Source data:

-- BEGIN --

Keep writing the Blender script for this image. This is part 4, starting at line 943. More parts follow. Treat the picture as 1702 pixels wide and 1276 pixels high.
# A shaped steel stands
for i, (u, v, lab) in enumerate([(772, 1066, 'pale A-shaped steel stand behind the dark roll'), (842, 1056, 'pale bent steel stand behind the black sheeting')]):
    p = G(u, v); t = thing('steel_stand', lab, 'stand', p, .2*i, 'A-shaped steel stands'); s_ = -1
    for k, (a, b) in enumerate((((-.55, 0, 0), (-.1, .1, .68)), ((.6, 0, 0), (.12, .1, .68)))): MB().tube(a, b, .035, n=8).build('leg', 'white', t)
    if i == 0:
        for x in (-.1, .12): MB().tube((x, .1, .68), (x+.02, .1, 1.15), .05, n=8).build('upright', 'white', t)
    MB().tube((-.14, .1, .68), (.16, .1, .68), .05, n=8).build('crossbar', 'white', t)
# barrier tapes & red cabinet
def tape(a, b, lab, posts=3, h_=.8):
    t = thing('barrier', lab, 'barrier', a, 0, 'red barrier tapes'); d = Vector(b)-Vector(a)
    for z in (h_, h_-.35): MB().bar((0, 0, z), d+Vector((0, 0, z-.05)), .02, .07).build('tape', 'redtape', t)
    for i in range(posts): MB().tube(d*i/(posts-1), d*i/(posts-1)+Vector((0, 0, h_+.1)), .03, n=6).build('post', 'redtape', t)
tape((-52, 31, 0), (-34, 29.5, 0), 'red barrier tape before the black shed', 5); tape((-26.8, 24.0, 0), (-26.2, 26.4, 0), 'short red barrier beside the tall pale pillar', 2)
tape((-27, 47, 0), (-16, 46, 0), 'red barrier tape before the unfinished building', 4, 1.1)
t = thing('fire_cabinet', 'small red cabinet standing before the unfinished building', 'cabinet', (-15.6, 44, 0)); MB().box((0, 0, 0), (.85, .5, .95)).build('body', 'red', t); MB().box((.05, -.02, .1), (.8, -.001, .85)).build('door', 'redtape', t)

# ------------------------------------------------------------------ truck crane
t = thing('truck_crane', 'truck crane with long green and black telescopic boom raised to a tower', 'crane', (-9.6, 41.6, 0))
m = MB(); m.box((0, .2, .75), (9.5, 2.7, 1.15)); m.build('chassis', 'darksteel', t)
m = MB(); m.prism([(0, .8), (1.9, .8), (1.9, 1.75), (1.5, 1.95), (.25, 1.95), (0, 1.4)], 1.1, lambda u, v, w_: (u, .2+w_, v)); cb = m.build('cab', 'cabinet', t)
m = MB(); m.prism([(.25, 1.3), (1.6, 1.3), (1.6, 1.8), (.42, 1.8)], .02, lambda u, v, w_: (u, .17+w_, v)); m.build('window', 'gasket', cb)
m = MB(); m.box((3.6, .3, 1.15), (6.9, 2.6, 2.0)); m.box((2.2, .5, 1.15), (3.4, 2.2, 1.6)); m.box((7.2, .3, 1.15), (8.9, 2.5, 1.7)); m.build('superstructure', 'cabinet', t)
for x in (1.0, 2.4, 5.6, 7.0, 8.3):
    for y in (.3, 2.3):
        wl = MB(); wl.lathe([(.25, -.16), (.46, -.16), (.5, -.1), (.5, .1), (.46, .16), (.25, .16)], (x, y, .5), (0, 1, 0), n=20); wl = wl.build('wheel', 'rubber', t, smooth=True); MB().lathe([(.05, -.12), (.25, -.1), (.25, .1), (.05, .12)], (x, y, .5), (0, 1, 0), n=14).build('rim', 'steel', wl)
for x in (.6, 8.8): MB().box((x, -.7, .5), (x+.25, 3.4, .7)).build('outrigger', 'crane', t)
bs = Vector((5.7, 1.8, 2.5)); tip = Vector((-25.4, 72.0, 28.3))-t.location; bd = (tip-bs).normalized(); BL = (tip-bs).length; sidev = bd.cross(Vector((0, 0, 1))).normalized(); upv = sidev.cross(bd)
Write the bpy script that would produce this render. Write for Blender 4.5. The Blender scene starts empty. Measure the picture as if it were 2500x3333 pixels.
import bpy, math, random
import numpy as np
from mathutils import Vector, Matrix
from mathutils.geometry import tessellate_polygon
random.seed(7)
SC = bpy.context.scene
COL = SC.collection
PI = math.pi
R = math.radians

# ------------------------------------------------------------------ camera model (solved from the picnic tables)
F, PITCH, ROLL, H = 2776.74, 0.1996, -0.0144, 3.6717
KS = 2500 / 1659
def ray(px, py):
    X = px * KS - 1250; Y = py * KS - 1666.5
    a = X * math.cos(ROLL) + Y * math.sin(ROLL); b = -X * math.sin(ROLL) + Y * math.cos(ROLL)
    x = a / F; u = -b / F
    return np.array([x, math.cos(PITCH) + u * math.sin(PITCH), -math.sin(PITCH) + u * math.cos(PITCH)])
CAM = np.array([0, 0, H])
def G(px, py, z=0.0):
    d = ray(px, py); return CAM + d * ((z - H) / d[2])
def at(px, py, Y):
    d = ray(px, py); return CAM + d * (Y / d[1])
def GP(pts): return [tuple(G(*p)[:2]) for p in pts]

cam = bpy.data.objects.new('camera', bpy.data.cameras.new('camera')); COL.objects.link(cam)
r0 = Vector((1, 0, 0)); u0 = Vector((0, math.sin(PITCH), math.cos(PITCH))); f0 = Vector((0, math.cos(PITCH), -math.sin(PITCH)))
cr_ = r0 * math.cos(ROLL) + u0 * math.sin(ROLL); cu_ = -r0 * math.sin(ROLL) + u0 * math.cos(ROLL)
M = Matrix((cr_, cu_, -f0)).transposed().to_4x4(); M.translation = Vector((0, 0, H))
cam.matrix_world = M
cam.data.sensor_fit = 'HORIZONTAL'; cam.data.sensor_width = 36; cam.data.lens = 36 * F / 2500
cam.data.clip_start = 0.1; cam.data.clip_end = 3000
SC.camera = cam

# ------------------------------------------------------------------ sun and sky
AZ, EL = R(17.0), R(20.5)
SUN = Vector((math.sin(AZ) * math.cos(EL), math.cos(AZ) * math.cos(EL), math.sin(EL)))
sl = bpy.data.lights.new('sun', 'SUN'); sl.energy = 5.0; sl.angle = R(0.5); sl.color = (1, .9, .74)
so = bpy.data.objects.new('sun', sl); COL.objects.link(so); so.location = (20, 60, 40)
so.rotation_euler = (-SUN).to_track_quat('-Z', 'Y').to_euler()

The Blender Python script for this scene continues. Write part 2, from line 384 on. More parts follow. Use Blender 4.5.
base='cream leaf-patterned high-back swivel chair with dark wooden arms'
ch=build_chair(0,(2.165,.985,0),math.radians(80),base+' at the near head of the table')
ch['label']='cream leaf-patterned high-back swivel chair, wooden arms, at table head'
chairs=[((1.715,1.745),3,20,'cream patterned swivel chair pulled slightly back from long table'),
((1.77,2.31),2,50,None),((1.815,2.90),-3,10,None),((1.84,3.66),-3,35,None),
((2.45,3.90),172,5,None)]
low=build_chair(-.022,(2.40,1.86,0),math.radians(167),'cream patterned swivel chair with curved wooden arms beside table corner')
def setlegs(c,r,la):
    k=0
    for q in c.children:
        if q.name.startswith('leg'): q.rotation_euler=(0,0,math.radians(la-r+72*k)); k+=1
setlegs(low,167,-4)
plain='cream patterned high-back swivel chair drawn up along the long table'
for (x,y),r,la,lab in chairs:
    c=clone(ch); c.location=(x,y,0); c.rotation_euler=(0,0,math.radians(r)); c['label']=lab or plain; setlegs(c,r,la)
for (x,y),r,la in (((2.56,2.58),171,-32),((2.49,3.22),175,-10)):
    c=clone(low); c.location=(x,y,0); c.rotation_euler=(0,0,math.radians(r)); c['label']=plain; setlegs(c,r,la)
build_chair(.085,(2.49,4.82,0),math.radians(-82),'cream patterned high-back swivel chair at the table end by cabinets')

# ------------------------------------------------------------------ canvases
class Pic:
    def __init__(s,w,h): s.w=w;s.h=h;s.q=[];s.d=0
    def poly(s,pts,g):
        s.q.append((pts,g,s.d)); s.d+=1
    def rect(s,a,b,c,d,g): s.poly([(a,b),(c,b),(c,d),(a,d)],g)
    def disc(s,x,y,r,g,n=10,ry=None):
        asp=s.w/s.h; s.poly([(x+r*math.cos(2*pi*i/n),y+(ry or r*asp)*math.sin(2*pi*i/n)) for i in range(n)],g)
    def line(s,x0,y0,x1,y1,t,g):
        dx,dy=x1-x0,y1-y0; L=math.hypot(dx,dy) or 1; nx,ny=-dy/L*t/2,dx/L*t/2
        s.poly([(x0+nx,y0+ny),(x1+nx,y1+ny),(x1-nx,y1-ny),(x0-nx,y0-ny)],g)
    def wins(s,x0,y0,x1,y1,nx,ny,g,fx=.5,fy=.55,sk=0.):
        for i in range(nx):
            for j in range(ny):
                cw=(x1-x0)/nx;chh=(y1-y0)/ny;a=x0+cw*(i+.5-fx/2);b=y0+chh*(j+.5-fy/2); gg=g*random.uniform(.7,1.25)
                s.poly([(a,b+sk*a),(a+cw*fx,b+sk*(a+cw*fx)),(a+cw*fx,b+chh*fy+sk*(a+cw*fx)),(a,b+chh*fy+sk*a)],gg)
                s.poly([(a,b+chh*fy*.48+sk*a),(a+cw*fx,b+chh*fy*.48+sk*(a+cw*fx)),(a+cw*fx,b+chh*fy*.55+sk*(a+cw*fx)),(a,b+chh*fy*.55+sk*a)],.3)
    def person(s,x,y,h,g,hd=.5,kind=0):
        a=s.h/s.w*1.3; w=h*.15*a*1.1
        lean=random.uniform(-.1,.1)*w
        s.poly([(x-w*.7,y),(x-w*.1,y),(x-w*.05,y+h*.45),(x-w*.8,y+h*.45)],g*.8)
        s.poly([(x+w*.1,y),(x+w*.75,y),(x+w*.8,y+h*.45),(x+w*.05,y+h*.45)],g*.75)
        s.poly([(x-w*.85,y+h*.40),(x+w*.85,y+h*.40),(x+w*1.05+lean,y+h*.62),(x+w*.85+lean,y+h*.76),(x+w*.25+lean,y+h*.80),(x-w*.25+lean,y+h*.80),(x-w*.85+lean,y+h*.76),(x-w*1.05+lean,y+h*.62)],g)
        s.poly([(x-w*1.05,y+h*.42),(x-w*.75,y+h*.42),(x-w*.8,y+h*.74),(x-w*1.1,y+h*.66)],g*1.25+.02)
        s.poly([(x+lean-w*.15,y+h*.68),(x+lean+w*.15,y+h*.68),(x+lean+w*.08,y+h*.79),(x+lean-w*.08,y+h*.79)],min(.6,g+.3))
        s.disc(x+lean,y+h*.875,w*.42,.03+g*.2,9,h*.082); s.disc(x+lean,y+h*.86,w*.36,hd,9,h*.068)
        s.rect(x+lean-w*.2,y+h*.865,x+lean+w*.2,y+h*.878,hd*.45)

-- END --

- _Task instructions_:
Reproduce word for word the material above, beginning with the line that contains "Write the bpy" and ending with the line that contains "SC.camera = cam".

- _Solved exercise_:
Write the bpy script that would produce this render. Write for Blender 4.5. The Blender scene starts empty. Measure the picture as if it were 2500x3333 pixels.
import bpy, math, random
import numpy as np
from mathutils import Vector, Matrix
from mathutils.geometry import tessellate_polygon
random.seed(7)
SC = bpy.context.scene
COL = SC.collection
PI = math.pi
R = math.radians

# ------------------------------------------------------------------ camera model (solved from the picnic tables)
F, PITCH, ROLL, H = 2776.74, 0.1996, -0.0144, 3.6717
KS = 2500 / 1659
def ray(px, py):
    X = px * KS - 1250; Y = py * KS - 1666.5
    a = X * math.cos(ROLL) + Y * math.sin(ROLL); b = -X * math.sin(ROLL) + Y * math.cos(ROLL)
    x = a / F; u = -b / F
    return np.array([x, math.cos(PITCH) + u * math.sin(PITCH), -math.sin(PITCH) + u * math.cos(PITCH)])
CAM = np.array([0, 0, H])
def G(px, py, z=0.0):
    d = ray(px, py); return CAM + d * ((z - H) / d[2])
def at(px, py, Y):
    d = ray(px, py); return CAM + d * (Y / d[1])
def GP(pts): return [tuple(G(*p)[:2]) for p in pts]

cam = bpy.data.objects.new('camera', bpy.data.cameras.new('camera')); COL.objects.link(cam)
r0 = Vector((1, 0, 0)); u0 = Vector((0, math.sin(PITCH), math.cos(PITCH))); f0 = Vector((0, math.cos(PITCH), -math.sin(PITCH)))
cr_ = r0 * math.cos(ROLL) + u0 * math.sin(ROLL); cu_ = -r0 * math.sin(ROLL) + u0 * math.cos(ROLL)
M = Matrix((cr_, cu_, -f0)).transposed().to_4x4(); M.translation = Vector((0, 0, H))
cam.matrix_world = M
cam.data.sensor_fit = 'HORIZONTAL'; cam.data.sensor_width = 36; cam.data.lens = 36 * F / 2500
cam.data.clip_start = 0.1; cam.data.clip_end = 3000
SC.camera = cam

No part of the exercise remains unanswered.